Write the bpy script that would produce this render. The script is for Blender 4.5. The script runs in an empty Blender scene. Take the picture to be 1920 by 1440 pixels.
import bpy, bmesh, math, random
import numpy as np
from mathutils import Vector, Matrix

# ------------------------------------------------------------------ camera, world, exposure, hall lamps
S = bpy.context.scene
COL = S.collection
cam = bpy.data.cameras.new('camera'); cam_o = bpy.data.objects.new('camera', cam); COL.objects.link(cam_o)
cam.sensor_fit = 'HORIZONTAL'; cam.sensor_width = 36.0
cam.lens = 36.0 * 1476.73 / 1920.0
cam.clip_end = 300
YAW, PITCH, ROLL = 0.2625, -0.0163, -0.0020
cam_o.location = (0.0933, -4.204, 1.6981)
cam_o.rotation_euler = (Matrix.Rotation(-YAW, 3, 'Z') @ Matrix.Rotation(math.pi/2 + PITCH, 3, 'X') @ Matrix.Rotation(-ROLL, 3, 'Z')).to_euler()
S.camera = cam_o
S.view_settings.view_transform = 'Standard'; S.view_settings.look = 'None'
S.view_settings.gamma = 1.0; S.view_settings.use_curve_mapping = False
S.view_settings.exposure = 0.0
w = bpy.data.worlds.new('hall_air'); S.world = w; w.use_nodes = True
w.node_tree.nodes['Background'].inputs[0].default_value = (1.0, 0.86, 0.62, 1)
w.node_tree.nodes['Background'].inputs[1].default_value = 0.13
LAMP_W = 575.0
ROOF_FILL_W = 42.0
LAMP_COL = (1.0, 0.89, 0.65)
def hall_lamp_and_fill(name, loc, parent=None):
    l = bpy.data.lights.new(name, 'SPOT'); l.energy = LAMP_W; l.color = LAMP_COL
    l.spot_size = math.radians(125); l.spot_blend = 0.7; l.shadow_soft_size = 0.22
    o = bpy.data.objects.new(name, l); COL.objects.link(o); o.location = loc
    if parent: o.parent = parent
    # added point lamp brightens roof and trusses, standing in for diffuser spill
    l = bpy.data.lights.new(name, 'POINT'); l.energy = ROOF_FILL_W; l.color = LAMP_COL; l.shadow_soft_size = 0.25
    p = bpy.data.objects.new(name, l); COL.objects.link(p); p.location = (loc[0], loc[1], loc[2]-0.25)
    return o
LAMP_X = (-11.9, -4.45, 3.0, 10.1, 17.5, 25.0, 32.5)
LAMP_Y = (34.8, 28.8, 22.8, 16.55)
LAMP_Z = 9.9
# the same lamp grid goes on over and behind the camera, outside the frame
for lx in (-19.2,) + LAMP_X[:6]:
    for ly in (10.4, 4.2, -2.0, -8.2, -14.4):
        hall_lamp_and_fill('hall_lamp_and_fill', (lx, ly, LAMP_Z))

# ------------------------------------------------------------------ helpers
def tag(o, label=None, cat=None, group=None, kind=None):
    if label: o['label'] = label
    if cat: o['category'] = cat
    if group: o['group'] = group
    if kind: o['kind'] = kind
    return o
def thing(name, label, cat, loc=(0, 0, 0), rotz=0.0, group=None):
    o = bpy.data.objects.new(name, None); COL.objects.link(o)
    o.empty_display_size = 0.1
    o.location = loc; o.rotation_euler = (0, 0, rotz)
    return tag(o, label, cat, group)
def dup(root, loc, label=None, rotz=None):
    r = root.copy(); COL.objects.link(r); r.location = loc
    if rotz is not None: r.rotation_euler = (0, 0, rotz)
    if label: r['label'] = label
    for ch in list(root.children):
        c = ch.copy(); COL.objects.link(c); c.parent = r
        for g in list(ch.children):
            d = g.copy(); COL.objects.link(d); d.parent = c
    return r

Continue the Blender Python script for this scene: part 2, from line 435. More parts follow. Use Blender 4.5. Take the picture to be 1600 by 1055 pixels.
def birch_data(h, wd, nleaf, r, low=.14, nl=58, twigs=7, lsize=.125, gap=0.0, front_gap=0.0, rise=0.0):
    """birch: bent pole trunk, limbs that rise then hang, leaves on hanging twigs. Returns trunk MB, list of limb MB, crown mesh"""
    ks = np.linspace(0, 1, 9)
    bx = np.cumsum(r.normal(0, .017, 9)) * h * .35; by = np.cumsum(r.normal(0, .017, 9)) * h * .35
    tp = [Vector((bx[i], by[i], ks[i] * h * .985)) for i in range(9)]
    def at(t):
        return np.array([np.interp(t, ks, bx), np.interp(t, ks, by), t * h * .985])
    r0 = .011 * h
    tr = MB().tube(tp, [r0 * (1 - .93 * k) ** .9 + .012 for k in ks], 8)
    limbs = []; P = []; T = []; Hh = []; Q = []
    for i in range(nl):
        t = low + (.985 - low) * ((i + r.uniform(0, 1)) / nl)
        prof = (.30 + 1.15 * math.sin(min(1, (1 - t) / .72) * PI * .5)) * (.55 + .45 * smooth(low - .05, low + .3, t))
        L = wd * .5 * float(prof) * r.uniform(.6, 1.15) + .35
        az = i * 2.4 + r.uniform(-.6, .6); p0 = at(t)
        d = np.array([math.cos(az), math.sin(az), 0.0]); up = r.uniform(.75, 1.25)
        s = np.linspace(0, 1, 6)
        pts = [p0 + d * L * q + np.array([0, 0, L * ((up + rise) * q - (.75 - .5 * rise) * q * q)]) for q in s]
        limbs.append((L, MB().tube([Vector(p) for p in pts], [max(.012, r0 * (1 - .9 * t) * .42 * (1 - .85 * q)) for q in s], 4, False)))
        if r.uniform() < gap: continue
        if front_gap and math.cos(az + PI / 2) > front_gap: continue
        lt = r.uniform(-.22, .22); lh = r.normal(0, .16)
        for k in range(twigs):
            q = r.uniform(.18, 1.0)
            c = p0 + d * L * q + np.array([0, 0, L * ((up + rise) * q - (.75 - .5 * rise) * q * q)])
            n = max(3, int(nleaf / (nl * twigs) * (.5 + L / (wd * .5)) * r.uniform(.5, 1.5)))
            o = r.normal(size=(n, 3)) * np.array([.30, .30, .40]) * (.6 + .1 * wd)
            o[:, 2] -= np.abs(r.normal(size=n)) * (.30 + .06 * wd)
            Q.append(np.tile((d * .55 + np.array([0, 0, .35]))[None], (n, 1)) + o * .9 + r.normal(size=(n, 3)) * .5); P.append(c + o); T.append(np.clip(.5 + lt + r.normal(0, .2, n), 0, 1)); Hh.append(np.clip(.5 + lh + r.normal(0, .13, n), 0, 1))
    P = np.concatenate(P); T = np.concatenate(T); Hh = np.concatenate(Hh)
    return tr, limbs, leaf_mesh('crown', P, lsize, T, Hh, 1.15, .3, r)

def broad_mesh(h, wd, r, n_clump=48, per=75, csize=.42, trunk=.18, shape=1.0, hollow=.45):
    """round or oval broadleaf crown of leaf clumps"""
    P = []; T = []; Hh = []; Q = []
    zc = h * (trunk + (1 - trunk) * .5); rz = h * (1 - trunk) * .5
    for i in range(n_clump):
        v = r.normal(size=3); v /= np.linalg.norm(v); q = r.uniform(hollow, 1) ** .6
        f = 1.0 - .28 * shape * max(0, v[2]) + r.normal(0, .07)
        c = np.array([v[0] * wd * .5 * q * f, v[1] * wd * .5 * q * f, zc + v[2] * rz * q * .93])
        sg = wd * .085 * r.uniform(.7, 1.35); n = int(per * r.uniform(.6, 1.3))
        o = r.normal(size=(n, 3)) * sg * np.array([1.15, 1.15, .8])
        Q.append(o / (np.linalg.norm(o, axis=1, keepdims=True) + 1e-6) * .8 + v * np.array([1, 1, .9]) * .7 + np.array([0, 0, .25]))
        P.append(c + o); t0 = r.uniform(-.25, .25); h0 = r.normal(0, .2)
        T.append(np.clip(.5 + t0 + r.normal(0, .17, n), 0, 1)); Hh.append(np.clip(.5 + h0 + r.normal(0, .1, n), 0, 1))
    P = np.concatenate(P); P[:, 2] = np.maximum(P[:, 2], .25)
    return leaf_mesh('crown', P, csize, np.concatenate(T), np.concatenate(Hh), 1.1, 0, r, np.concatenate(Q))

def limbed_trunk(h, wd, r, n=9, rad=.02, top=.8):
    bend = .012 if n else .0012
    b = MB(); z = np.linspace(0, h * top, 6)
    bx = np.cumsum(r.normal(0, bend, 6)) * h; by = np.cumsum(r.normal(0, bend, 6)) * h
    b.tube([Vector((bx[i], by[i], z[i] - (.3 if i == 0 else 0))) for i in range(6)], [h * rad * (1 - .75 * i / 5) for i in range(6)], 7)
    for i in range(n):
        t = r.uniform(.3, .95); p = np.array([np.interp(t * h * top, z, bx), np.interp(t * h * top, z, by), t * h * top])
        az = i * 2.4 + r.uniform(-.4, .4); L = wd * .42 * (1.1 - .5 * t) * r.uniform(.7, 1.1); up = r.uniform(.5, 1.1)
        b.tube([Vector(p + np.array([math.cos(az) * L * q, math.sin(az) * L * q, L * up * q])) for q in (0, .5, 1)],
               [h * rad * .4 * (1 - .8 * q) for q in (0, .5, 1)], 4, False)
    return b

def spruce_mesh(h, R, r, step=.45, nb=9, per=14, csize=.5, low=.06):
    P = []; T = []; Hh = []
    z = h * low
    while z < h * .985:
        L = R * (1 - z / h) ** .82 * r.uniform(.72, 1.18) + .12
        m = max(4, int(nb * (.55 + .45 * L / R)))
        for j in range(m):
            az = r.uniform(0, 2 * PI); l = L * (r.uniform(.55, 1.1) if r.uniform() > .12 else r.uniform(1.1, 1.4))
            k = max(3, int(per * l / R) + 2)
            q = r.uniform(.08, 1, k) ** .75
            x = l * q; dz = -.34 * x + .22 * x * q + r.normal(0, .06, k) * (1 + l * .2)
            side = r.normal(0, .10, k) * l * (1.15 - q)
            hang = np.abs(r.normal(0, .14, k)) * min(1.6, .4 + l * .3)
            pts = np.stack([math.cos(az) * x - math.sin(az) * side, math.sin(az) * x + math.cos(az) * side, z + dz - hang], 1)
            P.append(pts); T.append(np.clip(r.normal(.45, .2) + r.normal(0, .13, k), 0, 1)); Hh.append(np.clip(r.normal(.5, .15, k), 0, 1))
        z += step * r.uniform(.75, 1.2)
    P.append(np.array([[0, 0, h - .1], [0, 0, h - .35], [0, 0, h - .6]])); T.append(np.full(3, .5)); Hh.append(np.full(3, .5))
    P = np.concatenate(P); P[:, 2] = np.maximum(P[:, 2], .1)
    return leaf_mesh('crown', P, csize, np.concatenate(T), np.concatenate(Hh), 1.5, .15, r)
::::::
_EXERCISE_: Output exactly the leading lines of the data, up to and including the line marked by "from mathutils import Vector, Matrix".

_EXERCISE ANSWER_:
Write the bpy script that would produce this render. The script is for Blender 4.5. The script runs in an empty Blender scene. Take the picture to be 1920 by 1440 pixels.
import bpy, bmesh, math, random
import numpy as np
from mathutils import Vector, Matrix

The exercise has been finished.